Yumurta istemeye gittik yumurtayı tarif edemiyoruz, yağ alacağız tereyağını, konserveyi tarif edemiyoruz. Bakkaldaki kadın da durumu anlamış. Madem bunlar bizim dilimizi bilmiyor, hem işlerini görelim hem kelimeleri öğrensinler demiş. Bizi kasa arkasına davet etti. Tezgahı kaldırdı bana işaret etti. Şimdi gösterin ne istiyorsunuz diye izah etti. Ben de ürünlerin yanına geçtim yumurtayı aldım, kadın anladım ‘œuf’ dedi, tereyağı aldım kadın anladım ‘beurre’ dedi, nohut konservesi aldım kadın anladım ‘pois chiches’ dedi. Öyle öyle alacaklarımız aldım, kadın da bize alıştı. Günlerimiz böyle geçti.
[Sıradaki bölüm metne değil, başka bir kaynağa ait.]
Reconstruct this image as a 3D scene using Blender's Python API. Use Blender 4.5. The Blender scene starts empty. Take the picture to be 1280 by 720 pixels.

Tansu Sarıtaylı- Ağzınıza sağlık teşekkür ederim Hasan bey eksik olmayın.
Hasan Kayabaşı- Bu ne zaman yayınlanacak kitap mı olacak?
Tansu Sarıtaylı- Siz anlattınız, biz bunları bir kitap haline getireceğiz. Siz ve sizin torunlar bunu okurlar.
Hasan Kayabaşı- Kitap halinde bunu yayına koymadan bu videoyu acaba Türkiye’de görebilirler mi?
Tansu Sarıtaylı- Evet. Merak etmeyin her yerden izlenebilir.
Hasan Kayabaşı- Tamam hodrimeydan.tv diye bir siteniz var oradan bakarlar. Çocuklarım da öylece beni görmüş olurlar, çok sevinirim, size dua ederim.